I've been a visitor and poster at the ENWorld site nearly since its inception. My original account dates to Jan-2002, and I was clearly reading the site prior to that (2001 or likely even 2000). At the time I had a playgroup at the video game company where I worked in Boston that started in 1999 with 2E AD&D (I held my nose and agreed), quickly switched over to 3E in 2000, and continued every week up until I moved to NYC in late 2005.

If anything, I've spent too many hours of too many days sucked into the discussion at ENWorld. No matter what else, people care about their gaming there. A lot of people agreed that it was one of the more civil and welcoming public forums on the Internet. Staffers from Wizards of the Coast would regularly pop in and comment on discussions.

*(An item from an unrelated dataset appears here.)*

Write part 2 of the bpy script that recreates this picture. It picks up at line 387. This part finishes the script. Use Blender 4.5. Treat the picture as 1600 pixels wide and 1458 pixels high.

Up until this year, Gygax maintained mammoth discussion threads as he participated in generous Q-and-A sessions. (When ENWorld ran into financial difficulties a few years ago, Gygax among other offered to fund the whole site, as I recall.)

Now, I think there's been a sea change since 4E D&D was announced last year. ENWorld is in a terribly awkward position since the release of 4E. Recall that it was originally called "Eric Noah's Unofficial 3E News Site". Up until this year, ENWorld was explicitly dedicated to one edition of the game -- 3E -- that also happened to be the currently-published edition of the game. Everyone that visited had some kind of agreement about the context under which they were posting.

When 4E was released, ENWorld's mission statement had to change (you can't both be 3E and currently-published brand-name D&D anymore). They chose to become big-tent and welcome discussions of 4E, 3E, everything. There's been some forward-and-backwards to that attempt (first, 4E got put in the title bar by itself; then 4E & 3E; now no edition appears in the title bar).

But of course 4E is enormously fractious, it's enormously different from any prior versions of the game, and ENWorld is trying to straddle this huge fissure cut directly through the D&D player community. I didn't want to say this last summer (when 4E was officially released), but waited a few months to see if the tension level would simmer down. From what I can see, it has not.

ENWorld has apparently become the site for a perpetual ongoing edition war. It seems like the majority of threads that I visit in the General forum turn into edition wars, usually between 3E and 4E. But sometimes 3.0 and 3.5. Sometimes 1E vs. 4E. Sometimes 2E and everything else. People can't agree on the very terms of debate anymore; people can't agree on what counts as reliable sources for anything to do with the publishing or game-design business. Posters seem aggravated, moderators seem consistently more aggravated and snide than they were before.

I don't think there's any way around this -- If 4E is as fractious as it seems, and ENWorld invites a multi-edition discussion, then these arguments will continue ad infintum. One of the wackiest claims is that ENWorld was equivalently argumentative when 3E was released, which (a) doesn't remotely match my recollection, and (b) doesn't make any sense because the whole site was dedicated to 3E from the get-go.

It seems like most D&D gaming forums I can think of are dedicated to one edition (brand) or another, not everything. ENWorld is particularly vulnerable because they'd grown a very dedicated membership to one edition from 2000-2008, and much of that membership is very willing to defend against criticism from players of the new game.

Part of me really wishes that ENWorld had bitten the bullet and dedicated itself to one version of the game, either 3E or 4E, but not both (or all). But they didn't, and perhaps they couldn't -- in any event, it will clearly be a very different ENWorld from here on out.